Olehnya, orang nomor satu di jajaran Dinas Komunikasi dan Informasi Sultra ini pun, meminta kepada semua pihak tanpa terkecuali, untuk bijak dalam menanggapi video yang sengaja dibagikan secara berulang-ulang tersebut, karena bisa menimbulkan keengganan pejabat atau pihak-pihak lainnya, yang ingin meluapkan kebahagiaan dan rasa syukur dengan berbagi kepada masyarakatnya dalam sebuah peringatan atau pesta bersama rakyat.

“Jadi kami berharap kepada semua pihak, untuk bijak dalam menanggapi video tersebut. Positiflah dalam memandang video tersebut, sebab Pak Gubernur bisa mengajak pejabat lainnya melakukan hal yang sama dalam memberikan rasa gembira kepada masyarakatnya,” kata Ridwan.

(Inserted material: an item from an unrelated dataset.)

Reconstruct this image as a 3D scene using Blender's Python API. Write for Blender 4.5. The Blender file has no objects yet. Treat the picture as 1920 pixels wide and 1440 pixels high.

Ditambahkan, tradisi Pasali merupakan contoh kecil, dimana Gubernur Sultra sebagai eksekutor bisa menggerakkan pembangunan yang berorientasi pada kesejahteraan masyarakat, dengan melibatkan peran serta pejabat lainnya, seperti Ketua DPRD Provinsi Sultra sebagai representasi legislatif dan Bupati Butur sebagai kesatuan dari pelaksanaan kebijakan Pemprov Sultra di daerah.

“Saya kira, inilah makna yang bisa kita ambil bersama. Dan hasilnya, seluruh pihak termasuk masyarakat Sultra dapat menyaksikannya dengan sejumlah pembangunan mega proyek di Sultra,” tutupnya.***

Siaran Pers yang memuat pernyataan Kadis Kominfo Sultra ini telah tayang dibeberapa media siber, dan mendapat kritikan di media sosial.